Crucifix, by Coppo di Marcovaldo.
Tempera on wood, c. 1261; Pinacoteca Civica, San Gimignano.

Thursday, April 17, 2014

St. Ephrem: "By the Cross death has been vanquished"

“BY the Cross death has been vanquished, Adam has returned to paradise, and has been made an heir of the kingdom, confounding the devil. The splendor and glory which Adam lost when he transgressed the commandment, the Lord gave back to him in baptism when He came; and He will come again at the end and raise him and his children up, and clothe them with glory in the bridal chamber of His light.”

~St. Ephrem the Syrian (ca. 306 – 373): Funeral Canons, 53.

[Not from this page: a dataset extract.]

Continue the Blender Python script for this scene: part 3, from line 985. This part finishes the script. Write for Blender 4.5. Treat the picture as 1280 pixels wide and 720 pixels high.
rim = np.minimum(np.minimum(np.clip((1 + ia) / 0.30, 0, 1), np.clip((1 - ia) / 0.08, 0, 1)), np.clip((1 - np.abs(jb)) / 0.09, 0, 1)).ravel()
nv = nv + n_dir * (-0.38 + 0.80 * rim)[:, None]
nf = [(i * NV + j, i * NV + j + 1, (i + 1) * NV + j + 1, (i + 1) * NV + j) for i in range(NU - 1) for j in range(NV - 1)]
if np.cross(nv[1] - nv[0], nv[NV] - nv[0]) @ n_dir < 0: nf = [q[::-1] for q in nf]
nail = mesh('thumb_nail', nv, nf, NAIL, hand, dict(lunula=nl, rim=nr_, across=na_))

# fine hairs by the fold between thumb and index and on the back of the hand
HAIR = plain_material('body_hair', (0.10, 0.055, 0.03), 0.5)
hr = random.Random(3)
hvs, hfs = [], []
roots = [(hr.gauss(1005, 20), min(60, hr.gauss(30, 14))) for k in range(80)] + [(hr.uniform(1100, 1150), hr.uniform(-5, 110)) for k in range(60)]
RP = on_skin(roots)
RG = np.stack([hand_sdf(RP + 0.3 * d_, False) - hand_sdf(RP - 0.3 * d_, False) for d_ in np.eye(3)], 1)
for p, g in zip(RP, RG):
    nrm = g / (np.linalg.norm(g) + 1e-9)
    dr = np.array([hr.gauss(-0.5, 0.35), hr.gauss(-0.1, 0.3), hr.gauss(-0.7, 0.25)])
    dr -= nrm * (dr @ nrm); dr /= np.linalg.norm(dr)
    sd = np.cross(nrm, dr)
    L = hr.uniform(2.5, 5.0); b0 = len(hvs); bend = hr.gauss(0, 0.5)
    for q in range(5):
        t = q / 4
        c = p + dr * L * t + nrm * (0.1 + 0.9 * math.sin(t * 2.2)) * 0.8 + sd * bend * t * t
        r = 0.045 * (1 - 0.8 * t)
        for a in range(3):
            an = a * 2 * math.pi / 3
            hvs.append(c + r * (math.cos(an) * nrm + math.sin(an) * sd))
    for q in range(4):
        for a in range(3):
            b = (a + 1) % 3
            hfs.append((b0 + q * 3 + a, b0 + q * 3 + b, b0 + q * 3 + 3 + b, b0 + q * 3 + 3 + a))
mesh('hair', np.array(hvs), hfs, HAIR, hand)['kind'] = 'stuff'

St. Augustine: "Christ's kingship"

"THESE, then, were the words of praise addressed to Jesus by the multitude, “Hosanna: blessed is He that comes in the name of the Lord, the King of Israel.” What a cross of mental suffering must the Jewish rulers have endured when they heard so great a multitude proclaiming Christ as their King! But what honor was it to the Lord to be King of Israel? What great thing was it to the King of eternity to become the King of men? For Christ's kingship over Israel was not for the purpose of exacting tribute, of putting swords into His soldiers' hands, of subduing His enemies by open warfare; but He was King of Israel in exercising kingly authority over their inward natures, in consulting for their eternal interests, in bringing into His heavenly kingdom those whose faith, and hope, and love were centered in Himself. Accordingly, for the Son of God, the Father's equal, the Word by whom all things were made, in His good pleasure to be King of Israel, was an act of condescension and not of promotion; a token of compassion, and not any increase of power. For He who was called on earth the King of the Jews, is in the heavens the Lord of angels."

~St. Augustine: Tractates on the Gospel of John, Tract. 51, 4.

Entry of Christ into Jerusalem, by Pietro Lorenzetti.
Fresco, 1320; Assisi, Lower Basilica, San Francesco, southern transept.

Saturday, April 5, 2014

The Last Judgment

“BELIEVE…that He is to return, glorious and illustrious, to exercise judgment on the living and the dead, not indeed in His former fleshly form, nor yet without a body, but with a body more august and more divine such as He alone knew.” ~St. Gregory Nazianzen: ‘Oratio,’ 45.

“OH, what and how great will that day be as its coming, beloved brethren, when the Lord shall begin to count up His people, and to recognize the merits of each one by the inspection of His divine knowledge, to send the guilty to Gehenna, and to set on fire persecutors with the perpetual burning of a penal fire, but to pay to us a reward for our faith and devotion.” ~St. Cyprian: ‘Letters,’ 55, 10.


The Last Judgment, by Peter Cornelius.
Fresco, 1836-39; Ludwigskirche, Munich.